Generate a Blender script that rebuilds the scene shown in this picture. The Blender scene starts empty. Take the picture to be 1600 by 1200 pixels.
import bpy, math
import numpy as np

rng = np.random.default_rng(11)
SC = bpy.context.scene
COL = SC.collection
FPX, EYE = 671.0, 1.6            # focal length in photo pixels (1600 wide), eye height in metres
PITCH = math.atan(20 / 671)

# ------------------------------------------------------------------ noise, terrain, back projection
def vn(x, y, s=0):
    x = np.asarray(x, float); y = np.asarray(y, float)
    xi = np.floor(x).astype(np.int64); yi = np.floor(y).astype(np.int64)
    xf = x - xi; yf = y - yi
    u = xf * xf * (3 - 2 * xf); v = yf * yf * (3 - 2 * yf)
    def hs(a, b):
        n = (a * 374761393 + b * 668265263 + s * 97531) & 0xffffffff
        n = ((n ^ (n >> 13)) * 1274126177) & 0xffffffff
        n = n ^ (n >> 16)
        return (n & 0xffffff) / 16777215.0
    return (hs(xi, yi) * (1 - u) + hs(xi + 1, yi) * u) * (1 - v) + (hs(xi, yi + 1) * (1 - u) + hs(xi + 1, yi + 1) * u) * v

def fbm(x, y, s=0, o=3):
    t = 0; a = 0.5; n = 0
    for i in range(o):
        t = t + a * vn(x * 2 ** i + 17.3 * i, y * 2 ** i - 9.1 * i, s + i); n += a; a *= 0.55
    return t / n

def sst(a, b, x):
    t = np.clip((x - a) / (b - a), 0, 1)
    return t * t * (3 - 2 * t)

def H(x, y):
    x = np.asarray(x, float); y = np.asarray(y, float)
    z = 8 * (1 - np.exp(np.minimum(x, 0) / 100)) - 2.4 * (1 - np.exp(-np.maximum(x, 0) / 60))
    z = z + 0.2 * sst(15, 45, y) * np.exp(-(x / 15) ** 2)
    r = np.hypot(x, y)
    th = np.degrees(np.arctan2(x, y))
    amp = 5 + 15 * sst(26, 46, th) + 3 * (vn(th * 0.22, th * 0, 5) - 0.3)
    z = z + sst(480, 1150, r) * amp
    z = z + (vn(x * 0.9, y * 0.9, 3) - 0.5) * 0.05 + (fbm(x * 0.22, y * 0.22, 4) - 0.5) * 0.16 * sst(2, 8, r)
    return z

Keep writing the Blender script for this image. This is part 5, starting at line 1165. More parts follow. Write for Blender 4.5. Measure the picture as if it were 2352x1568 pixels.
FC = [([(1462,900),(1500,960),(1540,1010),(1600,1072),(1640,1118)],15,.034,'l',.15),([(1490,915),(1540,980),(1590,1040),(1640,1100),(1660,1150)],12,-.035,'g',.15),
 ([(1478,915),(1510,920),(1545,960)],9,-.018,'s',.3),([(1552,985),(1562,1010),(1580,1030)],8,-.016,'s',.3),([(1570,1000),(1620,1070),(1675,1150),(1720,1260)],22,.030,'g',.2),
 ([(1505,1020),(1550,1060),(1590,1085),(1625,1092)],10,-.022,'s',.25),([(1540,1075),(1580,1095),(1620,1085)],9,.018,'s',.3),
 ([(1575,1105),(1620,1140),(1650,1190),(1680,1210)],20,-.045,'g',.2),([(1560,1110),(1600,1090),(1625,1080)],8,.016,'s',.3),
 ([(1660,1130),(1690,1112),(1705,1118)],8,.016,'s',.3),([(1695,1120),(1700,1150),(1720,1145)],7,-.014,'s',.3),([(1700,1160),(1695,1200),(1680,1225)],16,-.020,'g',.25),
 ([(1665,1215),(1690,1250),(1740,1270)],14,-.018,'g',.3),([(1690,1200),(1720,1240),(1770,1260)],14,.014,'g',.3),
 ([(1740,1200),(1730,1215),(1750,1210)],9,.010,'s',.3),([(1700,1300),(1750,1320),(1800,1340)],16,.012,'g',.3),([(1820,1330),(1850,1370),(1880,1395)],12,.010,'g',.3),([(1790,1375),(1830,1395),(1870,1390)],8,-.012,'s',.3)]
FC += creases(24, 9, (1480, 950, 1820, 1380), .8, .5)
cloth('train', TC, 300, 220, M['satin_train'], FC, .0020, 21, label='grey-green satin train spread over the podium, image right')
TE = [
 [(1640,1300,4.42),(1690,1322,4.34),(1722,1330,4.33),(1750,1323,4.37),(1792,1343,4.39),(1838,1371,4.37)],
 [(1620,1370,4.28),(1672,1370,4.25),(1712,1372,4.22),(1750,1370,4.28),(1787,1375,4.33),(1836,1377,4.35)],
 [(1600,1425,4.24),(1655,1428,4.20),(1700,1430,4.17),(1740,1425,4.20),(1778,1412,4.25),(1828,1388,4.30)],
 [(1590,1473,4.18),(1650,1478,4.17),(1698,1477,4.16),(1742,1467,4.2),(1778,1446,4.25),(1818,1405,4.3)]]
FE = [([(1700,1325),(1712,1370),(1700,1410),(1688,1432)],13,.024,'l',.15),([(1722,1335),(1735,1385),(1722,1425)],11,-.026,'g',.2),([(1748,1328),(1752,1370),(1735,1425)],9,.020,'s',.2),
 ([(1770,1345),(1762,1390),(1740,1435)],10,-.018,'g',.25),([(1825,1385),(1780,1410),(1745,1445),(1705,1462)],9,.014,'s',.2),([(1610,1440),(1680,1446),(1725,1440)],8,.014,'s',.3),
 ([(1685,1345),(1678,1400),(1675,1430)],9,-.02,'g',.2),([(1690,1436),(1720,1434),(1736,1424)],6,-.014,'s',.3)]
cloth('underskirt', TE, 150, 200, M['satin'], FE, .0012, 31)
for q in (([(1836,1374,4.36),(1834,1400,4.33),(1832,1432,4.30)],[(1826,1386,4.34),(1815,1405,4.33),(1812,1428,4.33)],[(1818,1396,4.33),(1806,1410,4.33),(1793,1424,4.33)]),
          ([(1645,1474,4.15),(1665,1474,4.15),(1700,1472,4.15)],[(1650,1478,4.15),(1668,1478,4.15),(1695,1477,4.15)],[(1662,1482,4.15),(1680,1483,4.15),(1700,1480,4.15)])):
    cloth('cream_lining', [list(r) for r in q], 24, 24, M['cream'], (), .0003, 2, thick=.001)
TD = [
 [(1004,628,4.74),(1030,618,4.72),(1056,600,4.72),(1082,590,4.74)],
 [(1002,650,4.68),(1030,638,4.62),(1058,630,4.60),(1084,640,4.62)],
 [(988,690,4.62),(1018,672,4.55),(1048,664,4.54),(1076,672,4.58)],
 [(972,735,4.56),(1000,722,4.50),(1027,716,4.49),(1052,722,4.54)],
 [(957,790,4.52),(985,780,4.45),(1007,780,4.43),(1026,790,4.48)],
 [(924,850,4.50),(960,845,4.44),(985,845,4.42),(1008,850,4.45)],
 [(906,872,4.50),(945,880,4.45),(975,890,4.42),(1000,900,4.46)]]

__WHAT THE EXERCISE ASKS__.
Read the entries and pick out all lines that include the word "this".

__FINISHED EXERCISE__.
Generate a Blender script that rebuilds the scene shown in this picture. The Blender scene starts empty. Take the picture to be 1600 by 1200 pixels.
Keep writing the Blender script for this image. This is part 5, starting at line 1165. More parts follow. Write for Blender 4.5. Measure the picture as if it were 2352x1568 pixels.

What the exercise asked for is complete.